And I don't mean in the good "new guy on Cell Block C has a purdy-purdy mouth, no arms, wears pink assless chaps and has curried the amorous favors of some real hard-pipin' motherfuckers" kinda way. Wait. I mean. That is good, right? At a minimum, it's hot. No?

No, I mean my ass is killing me. And has for the better part of a year. A. Year.

Some time in mid-06, I was playing with the little girl in a park when I decided to swing on a suspended platform. It was meant for kids to step across (with feet), not for an oldman to swing on (with ass). It was also tethered to the ground with a chain - the chain grossly limiting the motion with which you could swing on the platform. I leaned hard, swung with all my considerable weight, and when the platform reached the end of its leash, my tailbone was flush against the top of what I mistook for a seat.

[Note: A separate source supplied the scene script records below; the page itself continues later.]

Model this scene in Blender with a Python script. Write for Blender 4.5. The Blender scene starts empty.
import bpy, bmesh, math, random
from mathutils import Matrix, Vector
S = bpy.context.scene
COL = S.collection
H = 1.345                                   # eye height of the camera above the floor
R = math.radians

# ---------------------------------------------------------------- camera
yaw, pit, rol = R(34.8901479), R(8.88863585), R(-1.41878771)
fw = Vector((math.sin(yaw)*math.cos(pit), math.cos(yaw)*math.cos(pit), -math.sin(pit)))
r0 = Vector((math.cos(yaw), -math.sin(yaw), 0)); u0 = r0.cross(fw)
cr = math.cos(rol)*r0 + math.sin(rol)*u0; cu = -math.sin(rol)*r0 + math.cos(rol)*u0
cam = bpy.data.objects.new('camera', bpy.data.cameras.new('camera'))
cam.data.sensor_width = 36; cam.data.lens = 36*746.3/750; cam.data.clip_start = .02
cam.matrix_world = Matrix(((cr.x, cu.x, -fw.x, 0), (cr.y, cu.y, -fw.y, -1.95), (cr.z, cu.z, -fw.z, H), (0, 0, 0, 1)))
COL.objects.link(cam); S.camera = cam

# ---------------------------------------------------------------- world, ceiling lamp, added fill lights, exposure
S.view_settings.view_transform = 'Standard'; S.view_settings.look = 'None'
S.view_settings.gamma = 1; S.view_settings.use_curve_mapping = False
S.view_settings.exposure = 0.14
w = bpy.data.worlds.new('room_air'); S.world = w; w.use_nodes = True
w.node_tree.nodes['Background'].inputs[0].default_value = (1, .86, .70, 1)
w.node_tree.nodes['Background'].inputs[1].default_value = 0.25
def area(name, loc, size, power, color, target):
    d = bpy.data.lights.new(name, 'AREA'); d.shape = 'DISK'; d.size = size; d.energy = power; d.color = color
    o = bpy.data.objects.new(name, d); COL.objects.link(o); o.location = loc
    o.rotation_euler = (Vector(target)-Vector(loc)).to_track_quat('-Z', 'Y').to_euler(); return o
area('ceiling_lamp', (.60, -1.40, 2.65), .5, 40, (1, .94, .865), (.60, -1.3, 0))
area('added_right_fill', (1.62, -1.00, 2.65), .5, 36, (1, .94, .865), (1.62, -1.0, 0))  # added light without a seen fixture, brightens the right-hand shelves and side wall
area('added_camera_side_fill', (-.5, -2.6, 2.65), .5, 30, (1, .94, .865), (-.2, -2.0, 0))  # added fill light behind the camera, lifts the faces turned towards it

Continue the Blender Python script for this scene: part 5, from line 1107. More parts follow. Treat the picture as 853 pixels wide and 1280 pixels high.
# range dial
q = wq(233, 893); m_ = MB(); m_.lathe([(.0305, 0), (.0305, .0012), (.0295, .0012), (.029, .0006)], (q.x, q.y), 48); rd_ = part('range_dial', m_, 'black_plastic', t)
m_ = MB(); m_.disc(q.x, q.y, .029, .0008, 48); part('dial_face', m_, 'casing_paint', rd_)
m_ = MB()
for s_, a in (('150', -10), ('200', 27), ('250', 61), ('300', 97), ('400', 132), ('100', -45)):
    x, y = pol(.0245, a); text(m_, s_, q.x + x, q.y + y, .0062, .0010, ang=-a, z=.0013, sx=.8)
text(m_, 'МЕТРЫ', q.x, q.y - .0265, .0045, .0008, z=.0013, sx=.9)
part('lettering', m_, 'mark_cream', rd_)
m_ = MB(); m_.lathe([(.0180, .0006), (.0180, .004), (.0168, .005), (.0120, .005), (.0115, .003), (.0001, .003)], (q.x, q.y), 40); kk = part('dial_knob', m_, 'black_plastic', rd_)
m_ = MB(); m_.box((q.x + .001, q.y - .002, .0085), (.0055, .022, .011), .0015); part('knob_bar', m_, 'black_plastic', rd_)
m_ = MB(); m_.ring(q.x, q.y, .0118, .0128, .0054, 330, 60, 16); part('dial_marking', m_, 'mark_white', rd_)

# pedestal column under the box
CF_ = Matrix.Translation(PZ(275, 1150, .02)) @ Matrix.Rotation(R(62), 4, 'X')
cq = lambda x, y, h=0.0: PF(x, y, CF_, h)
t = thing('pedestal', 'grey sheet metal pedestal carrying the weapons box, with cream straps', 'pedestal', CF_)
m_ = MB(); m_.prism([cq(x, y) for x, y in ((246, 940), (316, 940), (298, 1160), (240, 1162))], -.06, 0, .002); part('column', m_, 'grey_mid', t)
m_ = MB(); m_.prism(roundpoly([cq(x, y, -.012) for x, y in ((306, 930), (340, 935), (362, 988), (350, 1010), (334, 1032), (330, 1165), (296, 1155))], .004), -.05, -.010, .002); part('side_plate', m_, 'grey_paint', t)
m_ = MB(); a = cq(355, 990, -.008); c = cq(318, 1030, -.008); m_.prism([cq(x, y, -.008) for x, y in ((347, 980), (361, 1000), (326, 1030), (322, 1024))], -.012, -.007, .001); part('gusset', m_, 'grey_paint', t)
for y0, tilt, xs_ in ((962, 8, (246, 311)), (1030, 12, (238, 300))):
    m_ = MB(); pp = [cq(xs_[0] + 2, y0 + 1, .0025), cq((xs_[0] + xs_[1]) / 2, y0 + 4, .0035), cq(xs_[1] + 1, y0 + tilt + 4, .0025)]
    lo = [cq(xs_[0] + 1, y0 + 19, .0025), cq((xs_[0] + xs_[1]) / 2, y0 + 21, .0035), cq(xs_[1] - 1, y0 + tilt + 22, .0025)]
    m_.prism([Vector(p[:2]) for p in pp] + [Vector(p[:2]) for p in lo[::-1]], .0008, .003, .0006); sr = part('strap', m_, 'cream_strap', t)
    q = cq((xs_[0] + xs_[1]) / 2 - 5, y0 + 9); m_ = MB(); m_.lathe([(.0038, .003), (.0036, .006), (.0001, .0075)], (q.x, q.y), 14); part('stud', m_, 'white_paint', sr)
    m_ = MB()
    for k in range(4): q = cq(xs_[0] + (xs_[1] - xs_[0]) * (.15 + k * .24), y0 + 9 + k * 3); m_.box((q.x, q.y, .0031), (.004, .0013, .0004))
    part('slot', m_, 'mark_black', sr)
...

When I yelped like schoolgirl, the little girl laughed, and then I laughed, and then I hobbled off the thing which I tried to fashion a swing by force of will. My will (and tailbone) lost, soundly.

As it turns out, these things can take a long time to heal. Something on the order of three Highlander lifetimes, it seems. This makes being a shutin somewhat less appealing, as my ass gets numb and all achy-breaky when I plant it too long in one location. This will make seeing Tarantino's new flick especially challenging. Brings a whole new and uncomfortable meaning to Grindhouse.

 

April 16, 2007
There is a link on CNN.com that reads, "Having baby at 12, 18K dead a day; $34 to stop it."

I have no fucking idea what that means. And I never will - I'm fairly sure if I click on that and read the resulting slop, I'll have to claw mine own eyes out.

Nice bit of teaser writing there. Corky.

 

April 10, 2007
I'm beginning to suspect it was a drum machine and not Rick Allen who laid down the funkybeats on Pyromania.

Keep in mind, this was before he signed up for Jenny Craig's extreme and somewhat controversial Lose Up to the Weight of One Appendage in the Time it Takes to Roll a Convertible Corvette program; that is, during the recording of Pyromania he had both arms, I just don't think he made much use of them.

I think I noticed it first on "Photograph" - my ears really pricked up on the fills. I suspect there are rhythmic patterns that a joker spinning knobs leans way-heavy on (the same way I abuse f-bombs, parentheticals, commas, and italics) that most flesh, blood, and wife-abusing drummers don't. Specifically, fills that kick in on the "and-a" of 4 smack of Hal to me:

1-and-|2-and-|3-and-|4-AND-A

I hear a drum fill that starts with sixteenth notes on the up beat of 4, and I'm thinking T-1000 is pounding the skins.

Makes sense, really - Mutt Lange was manning the board and any guy that meticulously layers eleventy-hundred quintillion vocal tracks of wankers singing "Ah-fuh-fuh-fuh-Foolin" isn't going to tolerate anything but Robby the Robot-style metronomic precision on the drumps.

I wonder if Rick even knows he didn't play on the album. He was probably out having a blood-puking contest with Steve Clarke while they were replacing his two's and four's with the WOPR's godgroove.

And anyhow, plenty of rock star supernovas in the 80's (and certainly other decades) didn't play a note on their magnum opi. One of the bass teachers I met at BIT (Yes. Yes, that's the Bass Institute of Technology. I am not even kidding.) was the dude who provided the bottom end for Girls, Girls, Girls - probably while Nikki Sixx was passed out from snorting a heady mix of termites and Keith Richards' dad with Ozzy.